--- INSTRUCTIONS TO FOLLOW ---
Count every line below in which "picture" occurs, then give only the count.
====== RECORDS FOR THE TASK ======
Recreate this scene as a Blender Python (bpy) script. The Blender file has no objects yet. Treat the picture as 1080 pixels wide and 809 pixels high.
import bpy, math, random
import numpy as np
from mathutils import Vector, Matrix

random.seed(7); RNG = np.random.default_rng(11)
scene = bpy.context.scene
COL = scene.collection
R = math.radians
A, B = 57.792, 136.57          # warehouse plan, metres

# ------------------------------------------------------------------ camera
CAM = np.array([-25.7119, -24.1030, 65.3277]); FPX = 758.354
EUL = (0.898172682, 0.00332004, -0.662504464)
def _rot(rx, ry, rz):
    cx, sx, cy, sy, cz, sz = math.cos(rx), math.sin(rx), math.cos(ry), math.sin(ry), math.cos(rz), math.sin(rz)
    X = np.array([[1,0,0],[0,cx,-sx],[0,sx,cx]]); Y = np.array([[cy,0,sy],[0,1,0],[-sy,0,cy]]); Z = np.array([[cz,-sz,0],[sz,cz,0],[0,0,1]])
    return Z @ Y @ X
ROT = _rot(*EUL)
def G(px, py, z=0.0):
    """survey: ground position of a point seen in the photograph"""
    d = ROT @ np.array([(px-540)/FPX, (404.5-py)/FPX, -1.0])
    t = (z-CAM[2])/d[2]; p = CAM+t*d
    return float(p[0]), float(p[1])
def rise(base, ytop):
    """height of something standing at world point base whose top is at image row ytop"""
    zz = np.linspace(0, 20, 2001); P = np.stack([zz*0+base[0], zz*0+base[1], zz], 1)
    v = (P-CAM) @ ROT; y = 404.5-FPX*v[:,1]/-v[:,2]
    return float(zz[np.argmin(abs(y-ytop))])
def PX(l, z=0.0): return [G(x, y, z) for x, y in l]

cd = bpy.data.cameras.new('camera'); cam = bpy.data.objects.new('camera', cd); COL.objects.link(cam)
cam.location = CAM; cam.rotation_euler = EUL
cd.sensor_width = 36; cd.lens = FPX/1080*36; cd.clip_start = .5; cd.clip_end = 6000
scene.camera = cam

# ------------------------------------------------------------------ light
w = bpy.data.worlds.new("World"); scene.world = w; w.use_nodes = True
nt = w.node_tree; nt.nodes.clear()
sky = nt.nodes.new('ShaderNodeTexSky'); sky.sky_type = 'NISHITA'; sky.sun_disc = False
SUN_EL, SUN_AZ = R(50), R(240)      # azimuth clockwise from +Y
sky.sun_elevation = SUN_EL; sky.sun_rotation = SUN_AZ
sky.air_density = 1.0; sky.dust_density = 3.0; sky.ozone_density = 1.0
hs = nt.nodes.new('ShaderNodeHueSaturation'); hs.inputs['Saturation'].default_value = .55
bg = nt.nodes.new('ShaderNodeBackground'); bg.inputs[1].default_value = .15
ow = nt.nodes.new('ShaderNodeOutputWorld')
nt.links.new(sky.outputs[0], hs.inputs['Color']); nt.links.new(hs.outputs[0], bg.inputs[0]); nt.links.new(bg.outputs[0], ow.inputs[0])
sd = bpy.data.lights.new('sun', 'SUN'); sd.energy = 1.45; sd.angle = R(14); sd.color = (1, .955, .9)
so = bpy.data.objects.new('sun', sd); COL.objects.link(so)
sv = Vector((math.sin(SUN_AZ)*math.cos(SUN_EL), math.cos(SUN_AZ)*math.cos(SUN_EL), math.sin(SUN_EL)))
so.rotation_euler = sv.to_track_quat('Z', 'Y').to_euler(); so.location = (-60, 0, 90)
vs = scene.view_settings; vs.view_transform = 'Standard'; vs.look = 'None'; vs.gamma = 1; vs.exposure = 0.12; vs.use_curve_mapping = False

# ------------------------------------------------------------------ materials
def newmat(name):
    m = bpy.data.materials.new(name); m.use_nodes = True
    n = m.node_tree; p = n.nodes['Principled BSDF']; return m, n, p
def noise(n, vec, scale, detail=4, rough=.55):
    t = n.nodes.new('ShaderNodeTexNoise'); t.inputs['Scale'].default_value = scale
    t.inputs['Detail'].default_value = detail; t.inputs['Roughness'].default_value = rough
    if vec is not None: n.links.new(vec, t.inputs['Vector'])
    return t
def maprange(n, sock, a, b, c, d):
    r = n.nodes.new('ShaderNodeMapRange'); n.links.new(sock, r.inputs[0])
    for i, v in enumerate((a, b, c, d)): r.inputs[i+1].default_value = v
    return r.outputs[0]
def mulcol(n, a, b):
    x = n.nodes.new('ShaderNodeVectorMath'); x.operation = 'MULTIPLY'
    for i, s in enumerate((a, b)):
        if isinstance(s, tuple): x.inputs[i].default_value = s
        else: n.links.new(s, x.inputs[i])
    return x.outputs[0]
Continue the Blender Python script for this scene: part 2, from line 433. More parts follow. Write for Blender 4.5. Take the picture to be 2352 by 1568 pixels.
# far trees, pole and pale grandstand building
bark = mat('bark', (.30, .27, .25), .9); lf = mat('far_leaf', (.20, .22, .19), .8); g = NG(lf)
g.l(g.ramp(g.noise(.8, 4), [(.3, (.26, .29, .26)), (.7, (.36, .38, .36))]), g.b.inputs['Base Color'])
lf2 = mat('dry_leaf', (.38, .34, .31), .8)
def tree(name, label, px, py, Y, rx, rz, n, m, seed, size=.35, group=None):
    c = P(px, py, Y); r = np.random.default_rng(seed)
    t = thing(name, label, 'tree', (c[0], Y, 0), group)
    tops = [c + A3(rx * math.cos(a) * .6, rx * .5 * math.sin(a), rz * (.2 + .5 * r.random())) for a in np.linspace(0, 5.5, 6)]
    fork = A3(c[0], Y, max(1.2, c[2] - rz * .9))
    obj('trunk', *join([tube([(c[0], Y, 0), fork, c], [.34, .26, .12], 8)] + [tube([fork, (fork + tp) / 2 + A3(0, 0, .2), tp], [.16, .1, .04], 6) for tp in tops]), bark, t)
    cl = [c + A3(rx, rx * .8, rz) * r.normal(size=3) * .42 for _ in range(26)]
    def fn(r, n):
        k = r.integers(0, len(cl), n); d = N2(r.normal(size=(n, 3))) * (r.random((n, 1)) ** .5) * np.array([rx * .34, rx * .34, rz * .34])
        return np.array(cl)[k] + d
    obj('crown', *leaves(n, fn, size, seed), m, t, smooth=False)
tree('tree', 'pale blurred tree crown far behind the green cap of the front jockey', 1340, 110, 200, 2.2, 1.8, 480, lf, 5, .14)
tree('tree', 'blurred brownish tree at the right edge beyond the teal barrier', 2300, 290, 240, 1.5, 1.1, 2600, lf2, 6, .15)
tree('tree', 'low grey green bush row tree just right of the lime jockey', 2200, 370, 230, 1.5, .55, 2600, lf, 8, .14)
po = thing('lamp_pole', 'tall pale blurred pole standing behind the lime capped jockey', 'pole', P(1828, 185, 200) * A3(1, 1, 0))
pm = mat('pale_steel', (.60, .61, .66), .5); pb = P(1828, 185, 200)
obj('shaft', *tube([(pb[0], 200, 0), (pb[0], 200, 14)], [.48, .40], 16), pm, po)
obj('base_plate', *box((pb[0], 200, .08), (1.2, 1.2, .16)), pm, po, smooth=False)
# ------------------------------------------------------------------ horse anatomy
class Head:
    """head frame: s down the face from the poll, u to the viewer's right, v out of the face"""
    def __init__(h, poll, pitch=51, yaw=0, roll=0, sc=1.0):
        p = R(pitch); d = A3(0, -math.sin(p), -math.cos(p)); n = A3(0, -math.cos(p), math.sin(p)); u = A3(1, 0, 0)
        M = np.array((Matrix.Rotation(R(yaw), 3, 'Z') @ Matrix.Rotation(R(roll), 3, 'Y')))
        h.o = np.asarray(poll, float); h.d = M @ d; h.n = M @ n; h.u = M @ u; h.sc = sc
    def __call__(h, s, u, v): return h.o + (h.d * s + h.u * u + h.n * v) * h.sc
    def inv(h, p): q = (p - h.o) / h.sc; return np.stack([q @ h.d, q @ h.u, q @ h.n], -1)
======
--- RESULT ---
2